[Stored items]
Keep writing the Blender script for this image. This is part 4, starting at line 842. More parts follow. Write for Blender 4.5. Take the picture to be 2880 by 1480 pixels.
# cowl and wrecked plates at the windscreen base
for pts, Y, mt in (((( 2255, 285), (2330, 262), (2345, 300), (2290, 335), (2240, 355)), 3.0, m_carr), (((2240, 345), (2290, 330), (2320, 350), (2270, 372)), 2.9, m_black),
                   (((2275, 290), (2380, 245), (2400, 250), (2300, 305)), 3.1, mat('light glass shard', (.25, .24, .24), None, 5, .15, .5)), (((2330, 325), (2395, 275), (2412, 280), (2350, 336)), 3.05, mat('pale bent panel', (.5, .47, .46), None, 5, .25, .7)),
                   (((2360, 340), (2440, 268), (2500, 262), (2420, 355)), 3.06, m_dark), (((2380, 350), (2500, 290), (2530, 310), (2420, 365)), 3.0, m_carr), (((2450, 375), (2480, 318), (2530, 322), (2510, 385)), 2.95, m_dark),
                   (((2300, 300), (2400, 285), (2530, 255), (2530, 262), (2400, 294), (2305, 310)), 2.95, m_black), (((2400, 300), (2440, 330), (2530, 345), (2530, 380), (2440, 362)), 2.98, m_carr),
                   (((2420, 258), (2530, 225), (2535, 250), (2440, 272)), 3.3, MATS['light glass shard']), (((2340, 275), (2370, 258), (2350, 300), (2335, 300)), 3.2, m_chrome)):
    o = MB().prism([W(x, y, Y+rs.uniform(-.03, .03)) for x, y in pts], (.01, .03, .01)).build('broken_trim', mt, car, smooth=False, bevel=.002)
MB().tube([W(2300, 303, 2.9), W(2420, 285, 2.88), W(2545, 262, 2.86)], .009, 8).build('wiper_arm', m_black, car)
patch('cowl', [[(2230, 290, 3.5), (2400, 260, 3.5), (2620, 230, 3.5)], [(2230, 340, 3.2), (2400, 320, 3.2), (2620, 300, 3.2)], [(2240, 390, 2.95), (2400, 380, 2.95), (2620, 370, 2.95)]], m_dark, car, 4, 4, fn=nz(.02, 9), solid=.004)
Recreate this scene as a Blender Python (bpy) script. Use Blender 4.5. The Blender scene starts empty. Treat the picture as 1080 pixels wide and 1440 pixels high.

(Written exercise): Copy out the whole listing, exactly as written.

(Solution):
Keep writing the Blender script for this image. This is part 4, starting at line 842. More parts follow. Write for Blender 4.5. Take the picture to be 2880 by 1480 pixels.
# cowl and wrecked plates at the windscreen base
for pts, Y, mt in (((( 2255, 285), (2330, 262), (2345, 300), (2290, 335), (2240, 355)), 3.0, m_carr), (((2240, 345), (2290, 330), (2320, 350), (2270, 372)), 2.9, m_black),
                   (((2275, 290), (2380, 245), (2400, 250), (2300, 305)), 3.1, mat('light glass shard', (.25, .24, .24), None, 5, .15, .5)), (((2330, 325), (2395, 275), (2412, 280), (2350, 336)), 3.05, mat('pale bent panel', (.5, .47, .46), None, 5, .25, .7)),
                   (((2360, 340), (2440, 268), (2500, 262), (2420, 355)), 3.06, m_dark), (((2380, 350), (2500, 290), (2530, 310), (2420, 365)), 3.0, m_carr), (((2450, 375), (2480, 318), (2530, 322), (2510, 385)), 2.95, m_dark),
                   (((2300, 300), (2400, 285), (2530, 255), (2530, 262), (2400, 294), (2305, 310)), 2.95, m_black), (((2400, 300), (2440, 330), (2530, 345), (2530, 380), (2440, 362)), 2.98, m_carr),
                   (((2420, 258), (2530, 225), (2535, 250), (2440, 272)), 3.3, MATS['light glass shard']), (((2340, 275), (2370, 258), (2350, 300), (2335, 300)), 3.2, m_chrome)):
    o = MB().prism([W(x, y, Y+rs.uniform(-.03, .03)) for x, y in pts], (.01, .03, .01)).build('broken_trim', mt, car, smooth=False, bevel=.002)
MB().tube([W(2300, 303, 2.9), W(2420, 285, 2.88), W(2545, 262, 2.86)], .009, 8).build('wiper_arm', m_black, car)
patch('cowl', [[(2230, 290, 3.5), (2400, 260, 3.5), (2620, 230, 3.5)], [(2230, 340, 3.2), (2400, 320, 3.2), (2620, 300, 3.2)], [(2240, 390, 2.95), (2400, 380, 2.95), (2620, 370, 2.95)]], m_dark, car, 4, 4, fn=nz(.02, 9), solid=.004)
Recreate this scene as a Blender Python (bpy) script. Use Blender 4.5. The Blender scene starts empty. Treat the picture as 1080 pixels wide and 1440 pixels high.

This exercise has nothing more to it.